◆ GIVEN MATERIAL ◆
══════════

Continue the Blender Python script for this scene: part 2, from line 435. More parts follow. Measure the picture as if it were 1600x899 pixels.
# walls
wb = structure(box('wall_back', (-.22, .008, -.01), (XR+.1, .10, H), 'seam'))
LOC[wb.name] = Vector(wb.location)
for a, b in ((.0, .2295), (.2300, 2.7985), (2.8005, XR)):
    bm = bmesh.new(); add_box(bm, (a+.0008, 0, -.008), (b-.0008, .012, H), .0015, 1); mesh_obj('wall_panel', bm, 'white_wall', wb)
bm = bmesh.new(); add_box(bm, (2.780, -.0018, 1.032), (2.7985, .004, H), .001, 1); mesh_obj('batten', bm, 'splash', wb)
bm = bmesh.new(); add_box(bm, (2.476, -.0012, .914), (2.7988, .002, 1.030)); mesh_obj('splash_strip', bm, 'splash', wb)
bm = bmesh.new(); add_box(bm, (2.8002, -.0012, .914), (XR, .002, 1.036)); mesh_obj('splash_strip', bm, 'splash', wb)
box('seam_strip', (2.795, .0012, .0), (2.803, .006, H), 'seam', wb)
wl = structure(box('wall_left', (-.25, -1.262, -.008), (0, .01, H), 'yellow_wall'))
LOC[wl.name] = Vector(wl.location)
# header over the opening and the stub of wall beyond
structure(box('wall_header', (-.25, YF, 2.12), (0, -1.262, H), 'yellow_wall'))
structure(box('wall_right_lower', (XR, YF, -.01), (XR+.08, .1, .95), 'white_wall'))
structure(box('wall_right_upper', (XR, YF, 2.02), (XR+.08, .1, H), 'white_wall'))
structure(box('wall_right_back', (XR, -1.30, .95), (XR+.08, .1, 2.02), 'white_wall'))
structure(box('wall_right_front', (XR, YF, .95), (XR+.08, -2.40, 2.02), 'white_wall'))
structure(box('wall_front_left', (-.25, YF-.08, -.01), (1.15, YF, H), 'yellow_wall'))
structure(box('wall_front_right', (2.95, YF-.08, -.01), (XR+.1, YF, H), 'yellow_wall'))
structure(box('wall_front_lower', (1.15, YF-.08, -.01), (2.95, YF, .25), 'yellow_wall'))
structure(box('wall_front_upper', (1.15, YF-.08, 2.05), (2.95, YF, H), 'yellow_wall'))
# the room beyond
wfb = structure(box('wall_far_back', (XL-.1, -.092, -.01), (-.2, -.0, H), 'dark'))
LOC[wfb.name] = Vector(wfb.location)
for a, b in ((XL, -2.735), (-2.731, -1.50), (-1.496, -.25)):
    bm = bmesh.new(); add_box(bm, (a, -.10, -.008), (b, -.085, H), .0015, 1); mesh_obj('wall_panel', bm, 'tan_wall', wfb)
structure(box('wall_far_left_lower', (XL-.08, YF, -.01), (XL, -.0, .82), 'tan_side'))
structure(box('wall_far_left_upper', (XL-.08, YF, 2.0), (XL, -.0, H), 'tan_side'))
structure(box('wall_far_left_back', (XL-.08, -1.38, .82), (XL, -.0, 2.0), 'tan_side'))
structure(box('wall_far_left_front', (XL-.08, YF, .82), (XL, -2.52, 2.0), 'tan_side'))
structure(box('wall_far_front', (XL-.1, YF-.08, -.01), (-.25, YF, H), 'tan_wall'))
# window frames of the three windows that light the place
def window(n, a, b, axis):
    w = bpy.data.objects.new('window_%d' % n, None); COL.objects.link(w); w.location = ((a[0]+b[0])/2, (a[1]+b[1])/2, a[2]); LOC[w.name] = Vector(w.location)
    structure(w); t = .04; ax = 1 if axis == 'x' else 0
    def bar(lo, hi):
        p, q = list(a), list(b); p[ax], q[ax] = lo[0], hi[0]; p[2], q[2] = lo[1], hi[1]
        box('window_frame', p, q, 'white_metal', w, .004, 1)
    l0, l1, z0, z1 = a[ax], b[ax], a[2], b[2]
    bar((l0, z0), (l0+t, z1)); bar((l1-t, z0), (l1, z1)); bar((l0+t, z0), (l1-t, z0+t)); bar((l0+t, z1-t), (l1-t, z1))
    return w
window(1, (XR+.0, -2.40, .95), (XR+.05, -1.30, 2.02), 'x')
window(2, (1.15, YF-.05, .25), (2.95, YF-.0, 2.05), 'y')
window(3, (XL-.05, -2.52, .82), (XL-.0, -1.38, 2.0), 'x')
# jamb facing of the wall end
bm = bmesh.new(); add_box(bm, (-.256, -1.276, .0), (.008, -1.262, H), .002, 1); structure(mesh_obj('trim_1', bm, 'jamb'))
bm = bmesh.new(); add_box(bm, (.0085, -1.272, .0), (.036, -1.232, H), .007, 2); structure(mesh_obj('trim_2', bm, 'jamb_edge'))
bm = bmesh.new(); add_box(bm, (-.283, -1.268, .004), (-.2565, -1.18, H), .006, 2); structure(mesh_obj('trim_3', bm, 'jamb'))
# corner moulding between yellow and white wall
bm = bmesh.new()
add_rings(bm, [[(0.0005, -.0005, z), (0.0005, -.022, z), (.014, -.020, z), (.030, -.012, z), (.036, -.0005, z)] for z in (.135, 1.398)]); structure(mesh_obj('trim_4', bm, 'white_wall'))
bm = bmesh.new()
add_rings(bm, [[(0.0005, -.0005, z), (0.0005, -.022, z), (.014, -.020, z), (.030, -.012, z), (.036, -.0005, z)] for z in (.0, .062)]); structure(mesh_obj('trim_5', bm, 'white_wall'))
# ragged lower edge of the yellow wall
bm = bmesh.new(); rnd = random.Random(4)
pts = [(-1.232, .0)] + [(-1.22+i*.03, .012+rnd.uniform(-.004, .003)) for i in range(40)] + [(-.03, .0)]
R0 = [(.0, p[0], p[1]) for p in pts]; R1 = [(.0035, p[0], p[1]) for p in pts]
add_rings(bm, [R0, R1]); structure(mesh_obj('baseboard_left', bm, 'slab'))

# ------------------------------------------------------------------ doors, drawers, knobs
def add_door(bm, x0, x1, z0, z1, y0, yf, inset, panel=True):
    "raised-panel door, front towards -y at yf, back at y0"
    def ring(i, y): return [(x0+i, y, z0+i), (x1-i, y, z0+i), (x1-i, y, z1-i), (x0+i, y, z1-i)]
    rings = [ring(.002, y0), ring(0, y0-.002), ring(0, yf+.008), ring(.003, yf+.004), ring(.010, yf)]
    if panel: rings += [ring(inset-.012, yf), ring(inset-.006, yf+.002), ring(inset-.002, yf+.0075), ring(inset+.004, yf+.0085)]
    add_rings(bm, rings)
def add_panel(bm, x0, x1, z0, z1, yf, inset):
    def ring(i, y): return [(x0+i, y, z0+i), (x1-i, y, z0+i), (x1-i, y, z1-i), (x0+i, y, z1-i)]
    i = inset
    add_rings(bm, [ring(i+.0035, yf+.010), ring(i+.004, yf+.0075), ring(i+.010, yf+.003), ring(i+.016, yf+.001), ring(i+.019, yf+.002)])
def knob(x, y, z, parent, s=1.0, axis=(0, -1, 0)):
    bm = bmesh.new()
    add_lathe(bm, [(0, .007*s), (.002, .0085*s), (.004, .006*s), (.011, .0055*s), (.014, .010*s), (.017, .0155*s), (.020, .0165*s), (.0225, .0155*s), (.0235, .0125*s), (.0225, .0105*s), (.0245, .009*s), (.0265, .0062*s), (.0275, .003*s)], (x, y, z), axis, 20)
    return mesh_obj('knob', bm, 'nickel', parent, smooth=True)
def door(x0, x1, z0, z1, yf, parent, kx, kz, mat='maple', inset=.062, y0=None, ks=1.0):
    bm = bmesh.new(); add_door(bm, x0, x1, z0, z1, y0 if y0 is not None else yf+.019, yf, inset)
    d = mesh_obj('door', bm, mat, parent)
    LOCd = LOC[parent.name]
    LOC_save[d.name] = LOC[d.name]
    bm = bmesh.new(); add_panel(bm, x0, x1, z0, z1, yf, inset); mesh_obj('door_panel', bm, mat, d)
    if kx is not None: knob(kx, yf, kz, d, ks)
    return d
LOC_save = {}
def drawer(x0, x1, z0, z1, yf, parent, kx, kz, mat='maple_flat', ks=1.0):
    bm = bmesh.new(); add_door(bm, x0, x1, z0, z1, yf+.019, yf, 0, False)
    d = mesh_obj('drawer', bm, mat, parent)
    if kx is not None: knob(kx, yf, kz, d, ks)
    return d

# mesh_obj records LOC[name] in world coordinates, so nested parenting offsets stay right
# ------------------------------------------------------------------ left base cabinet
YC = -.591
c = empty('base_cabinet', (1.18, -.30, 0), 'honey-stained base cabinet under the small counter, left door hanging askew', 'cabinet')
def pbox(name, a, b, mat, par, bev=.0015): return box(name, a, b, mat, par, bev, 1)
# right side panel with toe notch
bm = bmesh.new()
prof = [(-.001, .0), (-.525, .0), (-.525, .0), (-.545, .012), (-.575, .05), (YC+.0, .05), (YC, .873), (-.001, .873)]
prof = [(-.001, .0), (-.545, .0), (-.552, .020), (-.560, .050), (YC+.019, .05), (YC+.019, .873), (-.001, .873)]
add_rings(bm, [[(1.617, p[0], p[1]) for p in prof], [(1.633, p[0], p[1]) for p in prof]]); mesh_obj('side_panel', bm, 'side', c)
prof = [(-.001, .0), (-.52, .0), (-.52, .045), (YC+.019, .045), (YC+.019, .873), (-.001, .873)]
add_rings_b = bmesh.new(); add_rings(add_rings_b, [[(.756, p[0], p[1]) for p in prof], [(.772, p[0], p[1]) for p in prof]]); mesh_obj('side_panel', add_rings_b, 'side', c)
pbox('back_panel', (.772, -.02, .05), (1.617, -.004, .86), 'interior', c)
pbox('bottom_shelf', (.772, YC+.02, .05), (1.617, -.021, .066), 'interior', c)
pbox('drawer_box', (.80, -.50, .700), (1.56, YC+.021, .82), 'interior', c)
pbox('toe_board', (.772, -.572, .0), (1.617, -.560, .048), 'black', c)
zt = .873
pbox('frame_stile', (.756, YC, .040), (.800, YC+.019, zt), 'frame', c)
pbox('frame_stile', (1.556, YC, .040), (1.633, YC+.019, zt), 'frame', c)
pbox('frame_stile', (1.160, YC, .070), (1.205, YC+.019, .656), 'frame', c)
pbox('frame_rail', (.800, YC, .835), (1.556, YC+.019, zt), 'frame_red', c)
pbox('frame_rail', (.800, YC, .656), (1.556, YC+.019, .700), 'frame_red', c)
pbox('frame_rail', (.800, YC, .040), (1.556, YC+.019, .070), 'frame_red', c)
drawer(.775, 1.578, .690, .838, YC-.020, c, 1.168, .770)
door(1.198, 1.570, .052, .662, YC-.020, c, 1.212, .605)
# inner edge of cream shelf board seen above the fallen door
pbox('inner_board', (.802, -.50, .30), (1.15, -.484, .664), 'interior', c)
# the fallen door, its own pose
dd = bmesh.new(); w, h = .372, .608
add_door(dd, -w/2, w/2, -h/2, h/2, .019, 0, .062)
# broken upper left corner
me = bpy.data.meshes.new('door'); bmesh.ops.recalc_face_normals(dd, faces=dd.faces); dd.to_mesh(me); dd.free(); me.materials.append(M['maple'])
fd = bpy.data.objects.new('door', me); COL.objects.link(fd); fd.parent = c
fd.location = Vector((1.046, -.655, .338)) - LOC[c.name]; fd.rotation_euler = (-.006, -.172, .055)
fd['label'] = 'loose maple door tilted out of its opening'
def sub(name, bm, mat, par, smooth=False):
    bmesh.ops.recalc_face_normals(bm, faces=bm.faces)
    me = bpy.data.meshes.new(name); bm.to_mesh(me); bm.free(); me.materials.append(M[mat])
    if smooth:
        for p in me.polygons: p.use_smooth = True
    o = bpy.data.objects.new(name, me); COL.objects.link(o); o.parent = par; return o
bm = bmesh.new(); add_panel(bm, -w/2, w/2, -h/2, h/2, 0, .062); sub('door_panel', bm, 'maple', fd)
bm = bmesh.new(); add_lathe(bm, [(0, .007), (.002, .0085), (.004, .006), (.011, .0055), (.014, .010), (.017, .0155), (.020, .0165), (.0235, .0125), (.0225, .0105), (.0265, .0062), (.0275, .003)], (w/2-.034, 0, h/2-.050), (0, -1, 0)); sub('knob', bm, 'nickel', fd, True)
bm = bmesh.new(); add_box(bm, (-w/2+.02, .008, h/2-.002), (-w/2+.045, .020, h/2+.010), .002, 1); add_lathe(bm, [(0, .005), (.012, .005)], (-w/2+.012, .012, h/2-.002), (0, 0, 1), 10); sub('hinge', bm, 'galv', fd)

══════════

◆ AIM ◆
Select all lines in the listing above where the word "pbox" appears, and show them.

◆ ANSWER BELOW ◆
def pbox(name, a, b, mat, par, bev=.0015): return box(name, a, b, mat, par, bev, 1)
pbox('back_panel', (.772, -.02, .05), (1.617, -.004, .86), 'interior', c)
pbox('bottom_shelf', (.772, YC+.02, .05), (1.617, -.021, .066), 'interior', c)
pbox('drawer_box', (.80, -.50, .700), (1.56, YC+.021, .82), 'interior', c)
pbox('toe_board', (.772, -.572, .0), (1.617, -.560, .048), 'black', c)
pbox('frame_stile', (.756, YC, .040), (.800, YC+.019, zt), 'frame', c)
pbox('frame_stile', (1.556, YC, .040), (1.633, YC+.019, zt), 'frame', c)
pbox('frame_stile', (1.160, YC, .070), (1.205, YC+.019, .656), 'frame', c)
pbox('frame_rail', (.800, YC, .835), (1.556, YC+.019, zt), 'frame_red', c)
pbox('frame_rail', (.800, YC, .656), (1.556, YC+.019, .700), 'frame_red', c)
pbox('frame_rail', (.800, YC, .040), (1.556, YC+.019, .070), 'frame_red', c)
pbox('inner_board', (.802, -.50, .30), (1.15, -.484, .664), 'interior', c)